For Young, this vitriol has as much to do with the hero worship of Thompson’s detractors, as it is about any sincere dislike of Carrot Top. “He gets ripped on by those high up in the industry, and it trickles down into stolen outrage from those at the bottom,” explains the comedian.  “Much like Dane Cook, people see their comic idols talking shit about a guy, and then do the same, making their jokes based on a stolen premise, which is no better than the guy they are ripping.”

 

Regardless of how you feel about prop comedy, reading the Anti-Carrot Top tirades on the Internet will make you question whether we as a human race can ever live in harmony. In a time when anti-bullying campaigns are becoming the norm, perhaps we should question what’s really behind the intensely negative groupthink toward a guy that pulls toilet seats out of a box for the enjoyment of other consenting adults. I can’t help but think that some of the mean-spiritedness driving the Carrot Top hate is also behind the bullying that is victimizing LGTB teens and anyone else who gets harassed for being different. 

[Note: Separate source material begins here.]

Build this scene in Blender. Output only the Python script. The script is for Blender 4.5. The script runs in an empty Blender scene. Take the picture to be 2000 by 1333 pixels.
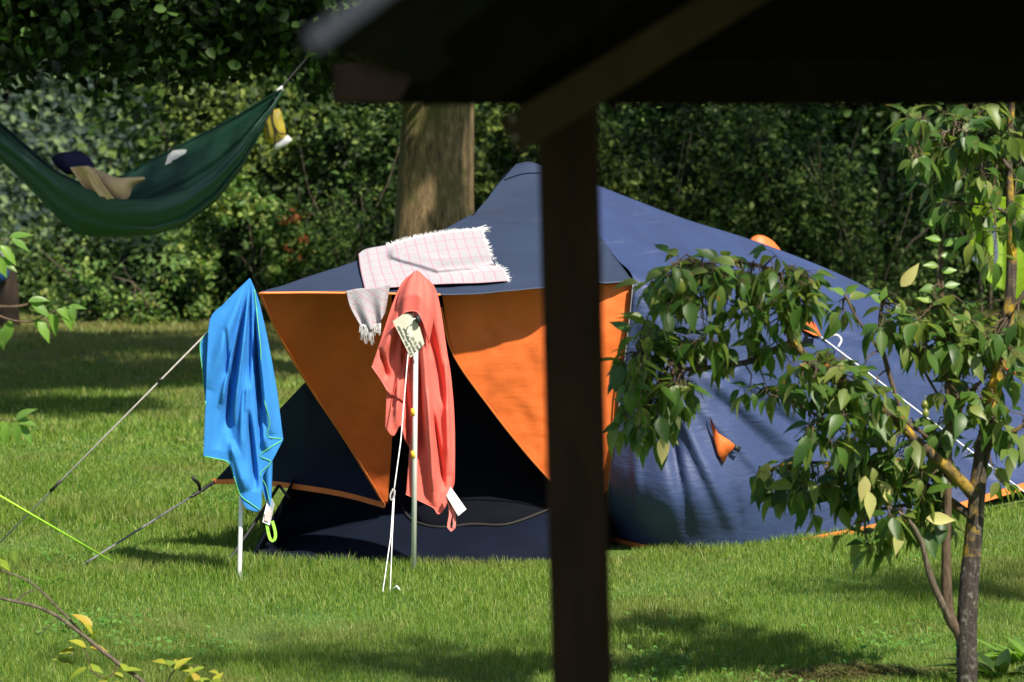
import bpy, math, random
import numpy as np
from mathutils import Vector, Matrix, noise
R = math.radians
rng = np.random.default_rng(7); random.seed(7)
sc = bpy.context.scene; COL = sc.collection

# ------------------------------------------------------------------ camera, sky, sun, exposure
F = 6000.0; CH = 2.6; PITCH = math.atan((666.5-207)/F)
cam_d = bpy.data.cameras.new('camera'); cam = bpy.data.objects.new('camera', cam_d); COL.objects.link(cam)
cam.location = (0, 0, CH); cam.rotation_euler = (math.pi/2-PITCH, 0, 0)
cam_d.sensor_width = 36; cam_d.lens = F/2000*36; cam_d.clip_end = 2000; cam_d.clip_start = .1
cam_d.dof.use_dof = True; cam_d.dof.focus_distance = 16.2; cam_d.dof.aperture_fstop = 3.7
sc.camera = cam
SUN_AZ = R(33); SUN_EL = R(47)       # azimuth to the right of straight behind the camera
S = Vector((math.sin(SUN_AZ)*math.cos(SUN_EL), -math.cos(SUN_AZ)*math.cos(SUN_EL), math.sin(SUN_EL)))
w = bpy.data.worlds.new("World"); sc.world = w; w.use_nodes = True
nt = w.node_tree; bg = nt.nodes['Background']; sky = nt.nodes.new('ShaderNodeTexSky'); sky.sky_type = 'NISHITA'
sky.sun_disc = False; sky.sun_elevation = SUN_EL; sky.sun_rotation = math.pi-SUN_AZ
nt.links.new(sky.outputs[0], bg.inputs[0]); bg.inputs[1].default_value = .072
sl = bpy.data.lights.new('sun', 'SUN'); sl.energy = 5.0; sl.angle = R(1.1); sl.color = (1, .92, .78)
so = bpy.data.objects.new('sun', sl); COL.objects.link(so); so.rotation_euler = (-S).to_track_quat('-Z', 'Y').to_euler()
sc.view_settings.view_transform = 'Standard'; sc.view_settings.look = 'None'
sc.view_settings.exposure = 0.80; sc.view_settings.gamma = 1
sc.cycles.max_bounces = 8; sc.cycles.transparent_max_bounces = 8
sc.cycles.use_denoising = True

# ------------------------------------------------------------------ helpers
cP, sP = math.cos(PITCH), math.sin(PITCH)
def P(px, py, Y):
    u = (px-1000)/F; v = (666.5-py)/F
    d = Vector((u, cP+sP*v, -sP+cP*v)); k = Y/d.y
    return Vector((d.x*k, Y, CH+d.z*k))
def pix(p):      # back to picture coordinates, used only to lay folds out on cloth
    x, y, z = p[0], p[1], p[2]-CH
    dep = cP*y-sP*z; v = (sP*y+cP*z)/dep
    return 1000+F*x/dep, 666.5-F*v
def tz(x, y):
    s = .035*math.log1p(math.exp(min(30, (x-.1)*2.2)))/2.2
    s -= .17*math.exp(-((x+.62)/1.32)**4-((y-18.95)/.85)**2)
    s += .02*noise.noise(Vector((x*.35, y*.35, 0)))
    if y > 40: s += ((y-40)*.45 if y < 70 else 13.5+(y-70)*.1)*min(1, max(0, (x+4-(y-40)*.02)/3))
    return s
def G(px, py):
    Y = 17
    for _ in range(12):
        u = P(px, py, Y); t = tz(u.x, Y)
        dz = -(u.z-CH)/Y; Y = (CH-t)/dz
    return P(px, py, Y)
def props(o, label=None, cat=None, group=None, kind=None):
    if label: o['label'] = label
    if cat: o['category'] = cat
    if group: o['group'] = group
    if kind: o['kind'] = kind
    return o
def thing(name, loc, label, cat, group=None):
    o = bpy.data.objects.new(name, None); COL.objects.link(o); o.location = loc; o.empty_display_size = .2
    return props(o, label, cat, group)
def wloc(o):
    v = Vector((0, 0, 0))
    while o: v += o.location; o = o.parent
    return v
def link(name, me, mat, parent=None, smooth=True):
    o = bpy.data.objects.new(name, me); COL.objects.link(o)
    if parent:
        o.parent = parent; off = wloc(parent); me.transform(Matrix.Translation(-off))
    for m in (mat if isinstance(mat, (list, tuple)) else [mat]): me.materials.append(m)
    if smooth: me.polygons.foreach_set('use_smooth', [True]*len(me.polygons))
    me.update(); return o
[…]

Before writing this article, I hadn’t seen much of Carrot Top’s act. I remember enjoying him as a teen during his career peak in the 90s. I watched a few recent clips not long ago, and while I occasionally found him funny, unpredictable and clever, I won’t be rushing out to purchase Carrot Top: Rocks Las Vegas on DVD.  However despite his many detractors, Carrot Top can still lay claim to a very popular original act which is as visually theatrical as anything in comedy. 

In closing, I salute you Carrot Top, if for no other reason than your determination to persevere in a world where the price of originality and success is contempt and seething hatred. Now go forth and make props!